Now as for the remastering effort, which was done by Bluepoint Games. Bluepoint have done an incredible job here. Where some remasters are content simply to upscale the resolution, Bluepoint have gone through the game with a fine comb and improved almost every asset in the game from better world geometry, to much higher resolution textures and improved character models that bring the game’s visual quality up to a level comparable with it’s successors. The game also runs at native 1080p at 60fps so not only does the game look great, it performs great too. You can also tweak the motion blur options between off, object and object+camera, which is nice for those of us who aren’t terribly fond of camera motion blur in games. Digital Foundry have a good visual analysis here.

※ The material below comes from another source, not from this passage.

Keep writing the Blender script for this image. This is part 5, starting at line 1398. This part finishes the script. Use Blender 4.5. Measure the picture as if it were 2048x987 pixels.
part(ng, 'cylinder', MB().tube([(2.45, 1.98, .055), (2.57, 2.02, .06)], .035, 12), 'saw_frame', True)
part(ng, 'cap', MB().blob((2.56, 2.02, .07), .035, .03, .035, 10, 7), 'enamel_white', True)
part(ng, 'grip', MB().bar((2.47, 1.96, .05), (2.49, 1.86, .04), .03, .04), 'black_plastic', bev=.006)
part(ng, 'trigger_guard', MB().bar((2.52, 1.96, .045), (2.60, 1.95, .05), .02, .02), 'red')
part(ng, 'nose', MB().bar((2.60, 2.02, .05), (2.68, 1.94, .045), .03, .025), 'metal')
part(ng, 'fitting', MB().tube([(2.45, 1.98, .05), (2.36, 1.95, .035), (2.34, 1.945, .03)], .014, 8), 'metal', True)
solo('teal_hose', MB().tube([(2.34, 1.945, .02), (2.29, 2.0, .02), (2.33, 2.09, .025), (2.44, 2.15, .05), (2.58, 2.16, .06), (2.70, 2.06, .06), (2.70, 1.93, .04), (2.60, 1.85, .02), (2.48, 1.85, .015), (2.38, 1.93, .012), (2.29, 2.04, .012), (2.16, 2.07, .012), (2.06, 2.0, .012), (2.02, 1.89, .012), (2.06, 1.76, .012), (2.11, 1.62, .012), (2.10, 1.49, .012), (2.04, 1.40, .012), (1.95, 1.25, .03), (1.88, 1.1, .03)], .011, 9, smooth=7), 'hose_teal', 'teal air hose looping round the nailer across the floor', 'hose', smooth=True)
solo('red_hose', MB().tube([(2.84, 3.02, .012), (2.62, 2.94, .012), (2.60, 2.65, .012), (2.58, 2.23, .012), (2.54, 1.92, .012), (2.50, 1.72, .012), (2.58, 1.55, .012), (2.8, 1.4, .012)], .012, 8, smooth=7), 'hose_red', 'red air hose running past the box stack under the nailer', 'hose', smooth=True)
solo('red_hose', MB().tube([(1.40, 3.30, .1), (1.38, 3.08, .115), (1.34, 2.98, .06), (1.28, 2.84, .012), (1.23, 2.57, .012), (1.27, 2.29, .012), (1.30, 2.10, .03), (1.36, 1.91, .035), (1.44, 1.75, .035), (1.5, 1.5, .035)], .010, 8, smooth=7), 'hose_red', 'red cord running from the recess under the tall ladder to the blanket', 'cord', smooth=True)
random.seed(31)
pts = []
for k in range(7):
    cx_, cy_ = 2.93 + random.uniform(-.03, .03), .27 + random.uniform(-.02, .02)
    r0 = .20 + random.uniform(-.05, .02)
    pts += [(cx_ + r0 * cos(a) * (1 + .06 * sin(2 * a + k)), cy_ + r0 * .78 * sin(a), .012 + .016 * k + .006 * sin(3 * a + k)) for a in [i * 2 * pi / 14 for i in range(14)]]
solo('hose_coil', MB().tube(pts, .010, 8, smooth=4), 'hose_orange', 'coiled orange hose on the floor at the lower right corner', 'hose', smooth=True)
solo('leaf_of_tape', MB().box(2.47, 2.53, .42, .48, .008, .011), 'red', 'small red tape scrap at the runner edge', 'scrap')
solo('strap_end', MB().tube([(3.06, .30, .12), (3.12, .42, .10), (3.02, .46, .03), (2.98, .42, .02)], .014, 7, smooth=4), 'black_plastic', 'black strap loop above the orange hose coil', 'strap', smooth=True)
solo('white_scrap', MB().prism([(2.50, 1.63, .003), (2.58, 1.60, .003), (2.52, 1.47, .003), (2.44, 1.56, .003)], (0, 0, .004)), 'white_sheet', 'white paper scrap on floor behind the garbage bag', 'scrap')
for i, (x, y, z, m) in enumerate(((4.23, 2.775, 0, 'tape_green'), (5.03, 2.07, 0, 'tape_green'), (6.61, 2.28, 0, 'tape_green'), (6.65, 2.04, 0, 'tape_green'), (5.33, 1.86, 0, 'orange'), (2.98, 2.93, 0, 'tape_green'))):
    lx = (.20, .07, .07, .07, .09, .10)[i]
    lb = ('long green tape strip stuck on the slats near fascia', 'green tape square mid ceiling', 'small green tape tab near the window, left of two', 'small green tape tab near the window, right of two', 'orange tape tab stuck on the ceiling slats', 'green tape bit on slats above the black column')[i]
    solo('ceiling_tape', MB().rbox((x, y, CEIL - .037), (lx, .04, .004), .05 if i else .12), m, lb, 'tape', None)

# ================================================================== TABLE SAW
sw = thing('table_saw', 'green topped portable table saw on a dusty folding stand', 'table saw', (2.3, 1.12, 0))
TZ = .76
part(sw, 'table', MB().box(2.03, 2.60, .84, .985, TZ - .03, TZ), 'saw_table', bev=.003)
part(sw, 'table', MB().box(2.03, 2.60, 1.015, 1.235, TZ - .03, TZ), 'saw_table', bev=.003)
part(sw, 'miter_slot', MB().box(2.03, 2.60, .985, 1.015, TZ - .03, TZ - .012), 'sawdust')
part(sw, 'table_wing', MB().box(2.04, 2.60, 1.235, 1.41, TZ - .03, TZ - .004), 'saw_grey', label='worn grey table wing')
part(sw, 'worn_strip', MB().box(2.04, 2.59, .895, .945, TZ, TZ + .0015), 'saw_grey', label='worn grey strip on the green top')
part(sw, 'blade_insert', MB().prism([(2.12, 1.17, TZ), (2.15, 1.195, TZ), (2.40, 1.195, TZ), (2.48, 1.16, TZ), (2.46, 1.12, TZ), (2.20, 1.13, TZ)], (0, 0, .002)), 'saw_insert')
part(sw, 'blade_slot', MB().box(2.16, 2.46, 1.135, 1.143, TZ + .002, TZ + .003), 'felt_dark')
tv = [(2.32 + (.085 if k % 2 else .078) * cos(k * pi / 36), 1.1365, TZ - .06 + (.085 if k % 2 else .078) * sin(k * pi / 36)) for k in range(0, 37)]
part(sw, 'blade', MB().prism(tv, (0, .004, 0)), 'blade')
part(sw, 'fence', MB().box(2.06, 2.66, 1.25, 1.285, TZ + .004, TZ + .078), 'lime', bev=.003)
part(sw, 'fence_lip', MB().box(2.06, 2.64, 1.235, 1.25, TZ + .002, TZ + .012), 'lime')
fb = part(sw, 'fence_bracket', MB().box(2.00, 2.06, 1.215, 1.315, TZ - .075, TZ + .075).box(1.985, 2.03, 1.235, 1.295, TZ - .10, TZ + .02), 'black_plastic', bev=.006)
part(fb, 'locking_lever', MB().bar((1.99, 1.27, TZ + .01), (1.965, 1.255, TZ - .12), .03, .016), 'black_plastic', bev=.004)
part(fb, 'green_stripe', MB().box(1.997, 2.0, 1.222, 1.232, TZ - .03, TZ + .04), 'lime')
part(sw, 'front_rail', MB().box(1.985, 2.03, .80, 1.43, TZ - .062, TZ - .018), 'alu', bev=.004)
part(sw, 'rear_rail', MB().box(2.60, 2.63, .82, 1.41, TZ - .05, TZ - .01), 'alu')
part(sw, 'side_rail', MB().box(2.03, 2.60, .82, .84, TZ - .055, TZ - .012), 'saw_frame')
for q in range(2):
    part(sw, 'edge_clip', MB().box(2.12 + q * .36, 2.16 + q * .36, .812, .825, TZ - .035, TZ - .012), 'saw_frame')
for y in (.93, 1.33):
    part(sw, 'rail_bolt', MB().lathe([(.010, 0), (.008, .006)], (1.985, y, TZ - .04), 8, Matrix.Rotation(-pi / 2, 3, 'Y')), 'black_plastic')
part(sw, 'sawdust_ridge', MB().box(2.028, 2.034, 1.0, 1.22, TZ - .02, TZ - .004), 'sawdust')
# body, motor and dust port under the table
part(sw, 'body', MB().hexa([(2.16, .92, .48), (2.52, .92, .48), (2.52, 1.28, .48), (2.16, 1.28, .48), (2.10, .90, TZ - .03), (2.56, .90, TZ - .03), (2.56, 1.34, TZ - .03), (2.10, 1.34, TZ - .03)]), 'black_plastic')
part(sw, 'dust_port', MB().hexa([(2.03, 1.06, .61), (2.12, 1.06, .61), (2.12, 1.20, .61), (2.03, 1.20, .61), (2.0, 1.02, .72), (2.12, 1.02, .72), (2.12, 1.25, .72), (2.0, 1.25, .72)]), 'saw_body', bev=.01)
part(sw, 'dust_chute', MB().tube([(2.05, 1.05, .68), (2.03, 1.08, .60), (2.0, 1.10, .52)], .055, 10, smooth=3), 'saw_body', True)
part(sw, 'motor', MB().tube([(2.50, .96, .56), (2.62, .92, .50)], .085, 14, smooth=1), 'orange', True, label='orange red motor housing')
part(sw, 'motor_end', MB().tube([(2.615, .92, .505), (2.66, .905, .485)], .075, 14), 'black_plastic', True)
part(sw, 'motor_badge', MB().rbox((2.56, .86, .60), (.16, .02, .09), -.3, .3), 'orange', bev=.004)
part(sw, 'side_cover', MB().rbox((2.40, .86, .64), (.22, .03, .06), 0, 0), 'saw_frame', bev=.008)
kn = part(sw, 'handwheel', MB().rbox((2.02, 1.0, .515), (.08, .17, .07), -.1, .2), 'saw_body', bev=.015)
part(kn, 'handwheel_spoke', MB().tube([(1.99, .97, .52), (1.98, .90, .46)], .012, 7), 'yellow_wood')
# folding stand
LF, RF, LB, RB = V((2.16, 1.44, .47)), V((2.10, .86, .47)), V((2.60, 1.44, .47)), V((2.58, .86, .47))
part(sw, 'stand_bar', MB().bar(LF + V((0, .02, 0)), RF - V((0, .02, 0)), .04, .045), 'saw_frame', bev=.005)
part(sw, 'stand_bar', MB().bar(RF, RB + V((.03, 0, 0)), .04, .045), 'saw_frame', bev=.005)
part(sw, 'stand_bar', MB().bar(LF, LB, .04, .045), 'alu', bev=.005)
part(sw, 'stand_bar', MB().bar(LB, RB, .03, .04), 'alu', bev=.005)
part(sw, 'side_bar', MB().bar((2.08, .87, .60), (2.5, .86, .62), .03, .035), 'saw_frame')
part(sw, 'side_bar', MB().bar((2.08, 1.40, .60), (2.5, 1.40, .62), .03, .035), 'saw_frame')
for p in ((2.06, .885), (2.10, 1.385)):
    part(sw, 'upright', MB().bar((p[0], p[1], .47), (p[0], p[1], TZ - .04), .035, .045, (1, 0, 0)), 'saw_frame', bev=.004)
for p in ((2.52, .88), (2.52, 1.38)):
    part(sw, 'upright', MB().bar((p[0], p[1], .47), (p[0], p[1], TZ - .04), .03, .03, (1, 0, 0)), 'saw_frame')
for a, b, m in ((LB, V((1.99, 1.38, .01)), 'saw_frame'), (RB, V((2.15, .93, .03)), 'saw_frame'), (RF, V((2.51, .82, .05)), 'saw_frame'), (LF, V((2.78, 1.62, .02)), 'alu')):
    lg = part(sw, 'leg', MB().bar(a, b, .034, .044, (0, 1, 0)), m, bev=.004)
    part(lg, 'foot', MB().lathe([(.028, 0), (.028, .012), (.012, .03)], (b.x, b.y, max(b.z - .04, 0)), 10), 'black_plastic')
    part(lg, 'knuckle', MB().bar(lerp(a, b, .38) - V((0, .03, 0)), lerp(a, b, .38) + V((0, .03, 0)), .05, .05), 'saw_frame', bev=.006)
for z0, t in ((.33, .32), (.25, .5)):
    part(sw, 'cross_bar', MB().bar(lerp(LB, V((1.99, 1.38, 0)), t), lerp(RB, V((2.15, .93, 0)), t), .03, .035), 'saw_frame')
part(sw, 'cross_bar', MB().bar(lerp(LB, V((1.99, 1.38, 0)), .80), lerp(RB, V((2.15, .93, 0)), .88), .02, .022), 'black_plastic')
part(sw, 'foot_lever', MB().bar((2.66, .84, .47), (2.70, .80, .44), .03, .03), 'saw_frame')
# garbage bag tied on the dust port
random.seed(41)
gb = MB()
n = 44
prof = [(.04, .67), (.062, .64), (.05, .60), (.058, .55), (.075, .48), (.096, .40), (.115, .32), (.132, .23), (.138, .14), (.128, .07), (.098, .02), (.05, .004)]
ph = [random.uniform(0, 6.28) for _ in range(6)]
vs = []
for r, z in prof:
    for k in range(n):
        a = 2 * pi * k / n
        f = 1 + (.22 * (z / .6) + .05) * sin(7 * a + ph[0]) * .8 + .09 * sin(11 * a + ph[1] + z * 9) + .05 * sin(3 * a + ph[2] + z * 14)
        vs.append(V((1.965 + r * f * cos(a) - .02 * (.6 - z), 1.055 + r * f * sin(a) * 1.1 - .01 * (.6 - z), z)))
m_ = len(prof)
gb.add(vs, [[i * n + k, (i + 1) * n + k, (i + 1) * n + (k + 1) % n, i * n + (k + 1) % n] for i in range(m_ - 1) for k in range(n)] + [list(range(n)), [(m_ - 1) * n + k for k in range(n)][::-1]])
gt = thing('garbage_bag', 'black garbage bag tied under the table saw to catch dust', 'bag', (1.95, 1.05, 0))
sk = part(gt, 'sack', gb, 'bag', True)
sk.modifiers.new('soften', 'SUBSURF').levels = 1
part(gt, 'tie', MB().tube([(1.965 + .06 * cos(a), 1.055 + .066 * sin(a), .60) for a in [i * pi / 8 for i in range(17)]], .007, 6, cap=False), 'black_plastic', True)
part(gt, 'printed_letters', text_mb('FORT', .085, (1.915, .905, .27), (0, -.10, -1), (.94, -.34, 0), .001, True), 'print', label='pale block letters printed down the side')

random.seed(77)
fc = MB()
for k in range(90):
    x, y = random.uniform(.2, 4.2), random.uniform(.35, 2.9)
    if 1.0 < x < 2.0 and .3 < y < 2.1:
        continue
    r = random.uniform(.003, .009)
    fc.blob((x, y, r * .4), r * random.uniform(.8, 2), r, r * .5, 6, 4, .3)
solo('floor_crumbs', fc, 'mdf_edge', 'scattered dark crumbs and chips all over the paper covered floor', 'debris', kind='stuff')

In conclusion then, this game, whilst it’s age does show in the design and mechanics as our cover shooters with conspicuously placed chest high walls have been much refined since Uncharted: Drake’s Fortune  comes out, it still remains a fun adventure that had me smiling regularly with it’s charming characters, visuals and rousing score, but also had me occasionally frustrated too. This is without a doubt the best way to experience the game if you’ve ever thought about replaying it or are playing for the first time.